Il Tribunale, dopo affermato la sussistenza di un nesso causale tra le perdite lamentate dall’attrice e “l’azione imprudente del conducente del motociclo”, ha disatteso questa difesa affermando da un lato che “i versamenti successivamente effettuati” dall’assicuratore al marito-danneggiato (“in data 25.3.2010, 15.10.2010 e 10.6.2011”) “potrebbero rilevare unicamente dal punto di vista del quantum del danno”, ciò che però ha escluso perché “nella transazione finale si fa generica menzione dei danni patrimoniali e non patrimoniali” (e dubitando che i primi siano stati, in realtà, effettivamente risarciti) e dall’altro che “la transazione” avrebbe “preso in considerazione soltanto i danni direttamente subiti” dal marito-danneggiato.

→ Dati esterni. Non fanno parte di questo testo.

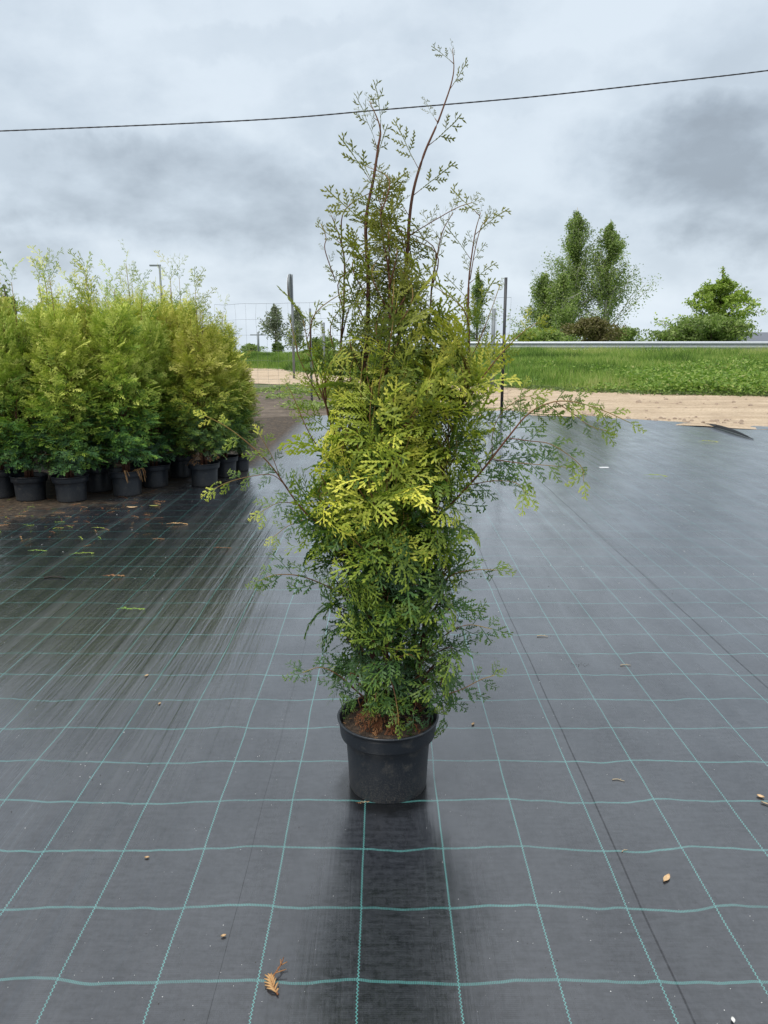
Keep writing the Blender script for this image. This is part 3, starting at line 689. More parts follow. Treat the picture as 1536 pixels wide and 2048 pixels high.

Di qui la condanna dei convenuti ad un risarcimento determinato sulla base di un’articolata motivazione.


Il riferimento ai “danni direttamente subiti” dal marito debitore dell’assegno allude al fatto che la moglie che agisce per il depauperamento dell’assegno da questi dovutole non agisce surrogandosi nei diritti del primo verso il responsabile del danno ed il suo assicuratore, ma per un diritto proprio, e cioè per il diritto di credito vantato nei confronti del proprio debitore ovvero per “il risarcimento di un danno proprio”.


Vi è da dire, però, che, ai fini della commisurazione del quantum debeatur in via equitativa, la sentenza si intrattiene poi lungamente su svariate circostanze di fatto, fra le quali quelle rilevanti per la determinazione dell’”assegno post-matrimoniale” che verosimilmente avrebbe potuto esser attribuito alla moglie (specie per il periodo di tempo successivo alla cessazione dell’attività di giocatore di basket da parte del marito), omettendo di considerare che, a questo fine, si sarebbe forse dovuto tener conto pure della somma di complessivi € 345.000 ricevuta dal marito in esecuzione della succitata transazione (quali che fossero le “poste di danno” per le quali questa era stata riconosciuta).